Ditching inefficient cache file automatically

Idea created by Vincent_L on Jan 8, 2018
    Active
    Score6
    • Benjamin Fehr
    • Hemant Kumar Patel
    • bigtom
    • jbante
    • Vincent_L
    • Markus Schneider

    Hi,

     

    Filemaker 15 and then, even more, in 16 introducing persistent caching, to speed up application launching.

    As always with FMI, good idea, terrible execution : Now thanks to it my solution takes 70  to start, instead of 18,9s without cache (cache trashed). True, with brand new cache it's faster 5,8s to boot. But it wont take long before it gets slower (3rd try already added 1 s).

     

    The cause is obvious, and even shows in topcalls log, with "counting difference". If you've a big dataset, the cache gets big (2 GB in may case) and filemaker just takes a lot of time to compare the cache to the online version. So I've you have 350K records, that you happened to see using the solution once, then at each start-up it will compare its 350K records in cache to the 350K actual records on the server, even if you set your solution to only go to 1 record at startup.

    It's an obvious colossal waste of time.

     

    Obviously, the cache has to be throttled in size and its resolution time tested. If times is more than first non cache startup time, it should obviously be trashed.

    That's a totally obviousness that should have been considered in day one of the implementation of the feature. But we're in the second version of it (16 introduced more caching), and that obviousness wasn't still addressed.

     

    So the idea is this : When cache file doesn't exist yet, measure the time to startup the solution.

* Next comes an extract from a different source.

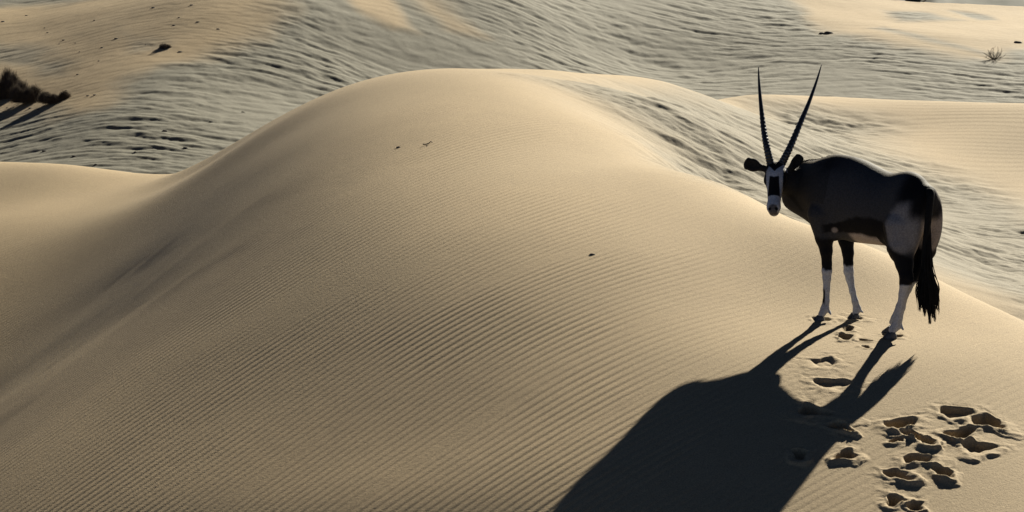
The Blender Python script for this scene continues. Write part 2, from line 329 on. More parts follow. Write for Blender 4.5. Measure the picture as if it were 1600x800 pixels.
def terrain(X, Y):
    z, near = base_z(X, Y)
    near = near.astype(np.float32)
    rough = np.zeros_like(z)
    # --- masks in ground coordinates -------------------------------------------------
    wob = fbm(X / 5.0, Y / 5.0, 3, 31)
    n_i = near > 0.5
    crx = np.array([-40, -4.0, -1.5, 0.4, 1.15, 1.5, 2.2, 2.55, 3.1, 3.55, 4.1, 40.0]); cry = np.array([60, 60, 40, 29.0, 26.2, 25.6, 23.9, 22.8, 21.6, 20.6, 19.6, 12.0])
    d_crest = Y - np.interp(X, crx, cry)
    hollow = np.zeros_like(z); bench = np.zeros_like(z); vr = np.zeros_like(z)
    m = n_i & (Y > 17) & (Y < 50) & (np.abs(X) < 16)
    if m.any():
        h = inside(Z_HOLLOW, X[m], Y[m], 0.75, 0.7 * wob[m])
        hollow[m] = h
        bench[m] = (1 - h) * sstep(27, 30, Y[m]) * sstep(2.5, 4.5, X[m])
    m = (~n_i) & (Y > 45) & (Y < 130) & (np.abs(X) < 60)
    if m.any():
        xm, ym = X[m], Y[m]
        w3 = 0.8 * fbm(xm / 3.0, ym / 5.0, 3, 12)
        a = inside(Z_LEFT, xm, ym, 1.0, w3)
        a = a * (1 - 0.75 * inside(Z_LEFT2, xm, ym, 0.8, w3)) * (1 - 0.5 * inside(Z_LEFT3, xm, ym, 0.6, w3))
        b = inside(Z_RIGHT, xm, ym, 0.8, w3) * (1 - inside(Z_R2, xm, ym, 0.5, w3 * .5)) * (1 - inside(Z_R3, xm, ym, 0.4, w3 * .5)) * (1 - 0.8 * inside(Z_R4, xm, ym, 0.4))
        t = np.maximum(inside(Z_T1, xm, ym, 0.5, w3 * .6), 0.75 * inside(Z_T2, xm, ym, 0.6, w3 * .6))
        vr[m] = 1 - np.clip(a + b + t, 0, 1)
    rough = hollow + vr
    amp_var = 0.55 + 0.45 * np.clip(fbm(X / 2.2, Y / 2.2, 2, 5) + 0.3, -0.6, 1.2)

    # --- dune ripples ------------------------------------------------------------------
    face = n_i * (1 - sstep(0.0, 2.0, d_crest + 0.6 * wob))
    lam = 0.076
    wx = X + 0.55 * gnoise(X / 6.5, Y / 6.5, 41); wy = Y + 0.55 * gnoise(X / 6.5, Y / 6.5, 47)
    # crest lines bend with the flank
    bend = 0.016 * (wx + 1.0) ** 2
    rp, ra = ripples(wx, wy - bend, lam, math.radians(44), 3, 38, 9.0, 0.30)
    va = 0.62 + 0.75 * fbm(X / 1.7, Y / 1.7, 3, 91)
    fade_r = 1 - 0.72 * sstep(0.6, 3.2, X + 0.12 * (Y - 16))                 # fainter round the animal
    fade_t = 1 - 0.30 * sstep(24.0, 27.0, Y + 0.35 * X)                        # fades towards the crown
    fade_l = 1 - 0.5 * sstep(0.0, 3.5, (Y - 23.0) - 0.2 * (X + 3))           # and on the far left lobe
    A = 0.0022 * np.clip(va, 0.60, 1.15) * fade_r * np.minimum(fade_t, fade_l)
    # bench ripples: level, closer
    rb, _ = ripples(X + 0.8 * gnoise(X / 5, Y / 5, 3), Y + 0.8 * gnoise(X / 4, Y / 4, 9), 0.24, math.radians(-18), 8, 6, 3, 0.3)
    fp, keep = footprints(X, Y, z)
    dz = rp * A * face * keep + rb * 0.0018 * bench * (0.7 + 0.4 * wob)
    # --- hollow and valley rough ground --------------------------------------------------
    ux = X + 0.5 * gnoise(X / 2.5, Y / 2.5, 13); uy = Y + 0.6 * gnoise(X / 2.5, Y / 2.5, 19)
    h1, _ = ripples(ux, uy, 0.85, math.radians(-24), 21, 0.8, 0.5, 0.35)
    h2, _ = ripples(ux, uy, 0.38, math.radians(-22), 22, 0.8, 0.6, 0.3)
    dz = dz + hollow * amp_var * (0.008 * h1 + 0.007 * h2 + 0.034 * fbm((0.92 * X - 0.39 * Y) / 0.62, (0.39 * X + 0.92 * Y) / 0.40, 4, 61))
    vscale = np.clip(Y / 90.0, 0.7, 1.5)
    ux = X + 1.2 * gnoise(X / 7, Y / 7, 23); uy = Y + 1.4 * gnoise(X / 7, Y / 7, 29)
    v1, _ = ripples(ux, uy, 1.05, math.radians(-10), 31, 0.8, 0.6, 0.45)
    v2, _ = ripples(ux, uy, 0.50, math.radians(-16), 32, 1.2, 0.6, 0.35)
    va2 = 0.5 + 0.7 * np.clip(fbm(X / 5.0, Y / 9.0, 2, 7) + 0.35, 0, 1.3)
    dz = dz + vr * va2 * (0.015 * v1 + 0.008 * v2 + 0.026 * fbm(X / 0.85, Y / 0.85, 4, 63))
    # light surface relief of the bright far slopes
    sm = (~n_i) * (1 - np.clip(vr, 0, 1))
    dz = dz + sm * (0.003 * v2 + 0.005 * fbm(X / 1.0, Y / 1.6, 3, 66) + 0.05 * fbm(X / 5, Y / 5, 2, 68))
    # soft large undulation on the near dune
    dz = dz + n_i * 0.012 * fbm(X / 2.6, Y / 3.2, 2, 55) * face + n_i * 0.0005 * fbm(X / 0.16, Y / 0.22, 2, 57) * face * (0.6 + fade_r * 0.0)
    return z + dz + fp, np.clip(vr + 0.80 * hollow, 0, 1)

def build_ground():
    uc = np.arange(-0.262, 0.262, 0.00050)
    uo = 0.262 + np.cumsum(0.0012 * 1.09 ** np.arange(46))
    u = np.concatenate([-uo[::-1], uc, uo])
    ys = [-40.0, -20, -8, 0.5, 3, 5, 7, 8.5, 9.6, 10.5]
    y = 11.2
    while y < 1800:
        ys.append(y)
        if y < 13.5: y *= 1.004
        elif y < 28: y *= 1.00062
        elif y < 46: y *= 1.0011
        elif y < 58: y *= 1.01
        elif y < 104: y *= 1.0009
        elif y < 150: y *= 1.006
        else: y *= 1.035
    ys = np.array(ys)
    half = np.maximum(ys, 9.0)
    X = (half[:, None] * u[None]).astype(np.float64); Y = np.repeat(ys[:, None], len(u), 1)
    Z, R = terrain(X, Y)
    nr, nc = X.shape
    idx = np.arange(nr * nc, dtype=np.int32).reshape(nr, nc)
    F = np.stack([idx[:-1, :-1], idx[:-1, 1:], idx[1:, 1:], idx[1:, :-1]], -1).reshape(-1, 4)
    o = np_mesh('ground', np.stack([X, Y, Z], -1).reshape(-1, 3), F, None)
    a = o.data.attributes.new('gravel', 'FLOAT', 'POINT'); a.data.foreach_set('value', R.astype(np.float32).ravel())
    return o

def gz(x, y):
    return float(terrain(np.array([[float(x)]]), np.array([[float(y)]]))[0][0, 0])

def on_ground(px, py, lo=12.0, hi=200.0):
    """first hit of the view ray with the ground, so far things stand where the photo shows them"""
    ysm = np.exp(np.linspace(math.log(lo), math.log(hi), 3000))
    u = (px - 800.0) / FPX; v = (400.0 - py) / FPX
    dy = math.cos(PITCH) + v * math.sin(PITCH); dzz = -math.sin(PITCH) + v * math.cos(PITCH)
    k = ysm / dy
    g = base_z(u * k, ysm)[0]
    b = np.nonzero(CAM_H + dzz * k <= g)[0]
    i = b[0] if len(b) else -1
    return Vector((float(u * k[i]), float(ysm[i]), float(g[i])))

# sand material
sand, n, b = nodes_mat('sand')
geo = n.nodes.new('ShaderNodeNewGeometry')
def noise(scale, detail=2.0, rough=0.5):
    t = n.nodes.new('ShaderNodeTexNoise'); t.inputs['Scale'].default_value = scale
    t.inputs['Detail'].default_value = detail; t.inputs['Roughness'].default_value = rough
    n.links.new(geo.outputs['Position'], t.inputs['Vector']); return t
def mix(fac, a, c, mode='MIX'):
    m = n.nodes.new('ShaderNodeMix'); m.data_type = 'RGBA'; m.blend_type = mode
    for sock, val in ((m.inputs[0], fac), (m.inputs[6], a), (m.inputs[7], c)):
        if hasattr(val, 'is_output') or isinstance(val, bpy.types.NodeSocket): n.links.new(val, sock)
        else: sock.default_value = val
    return m.outputs[2]
def ramp(src, p0, p1, v0=0.0, v1=1.0):
    r = n.nodes.new('ShaderNodeMapRange'); r.inputs[1].default_value = p0; r.inputs[2].default_value = p1
    r.inputs[3].default_value = v0; r.inputs[4].default_value = v1; n.links.new(src, r.inputs[0]); return r.outputs[0]
att = n.nodes.new('ShaderNodeAttribute'); att.attribute_name = 'gravel'
big = noise(0.35, 3); mid = noise(3.0, 3)
grain = noise(110.0, 2.0); grain2 = noise(38.0, 2.0, 0.7)
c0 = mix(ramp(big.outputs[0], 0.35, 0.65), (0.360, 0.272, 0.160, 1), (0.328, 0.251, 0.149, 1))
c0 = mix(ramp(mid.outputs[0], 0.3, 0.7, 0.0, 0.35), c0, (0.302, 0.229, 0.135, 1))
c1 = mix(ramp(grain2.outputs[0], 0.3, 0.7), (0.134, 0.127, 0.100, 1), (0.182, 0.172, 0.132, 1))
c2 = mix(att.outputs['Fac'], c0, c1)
g = ramp(grain.outputs[0], 0.25, 0.75, 0.68, 1.32)
cg = n.nodes.new('ShaderNodeVectorMath'); cg.operation = 'SCALE'; n.links.new(c2, cg.inputs[0]); n.links.new(g, cg.inputs['Scale'])
n.links.new(cg.outputs[0], b.inputs['Base Color'])
b.inputs['Roughness'].default_value = 0.9; b.inputs['Specular IOR Level'].default_value = 0.15
bm = n.nodes.new('ShaderNodeBump'); bm.inputs['Strength'].default_value = 0.55; bm.inputs['Distance'].default_value = 0.004
gadd = n.nodes.new('ShaderNodeMath'); gadd.operation = 'ADD'
n.links.new(grain.outputs[0], gadd.inputs[0]); n.links.new(grain2.outputs[0], gadd.inputs[1])
n.links.new(gadd.outputs[0], bm.inputs['Height']); n.links.new(bm.outputs[0], b.inputs['Normal'])

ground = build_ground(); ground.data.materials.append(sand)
tag(ground, 'rippled pale sand dunes with grey gravelly troughs and hoofprints', None, None, 'structure')
#END_TERRAIN

# ------------------------------------------------------------------ the oryx
OB = np.array([2.923, 17.62]); HH = np.array([-0.644, 0.765]); LL = np.array([-0.765, -0.644])   # hip point, heading, its left
def B(s, l, z): q = OB + HH * s + LL * l; return np.array((q[0], q[1], z))
BR = np.array([[HH[0], HH[1], 0], [LL[0], LL[1], 0], [0, 0, 1.0]])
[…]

    Then on each startup measure the time it takes to startup. If that new startup time is > as no cache time, then ditch the cache. Of course, just measure the database opening time (not scripts times), and of course log it by connection kind (WAN,LAN).

     

    That way, the feature would ensure itself that the goal of the cache : to speed up starting time, is always met, instead of having the feature do exactly the opposite of its goal.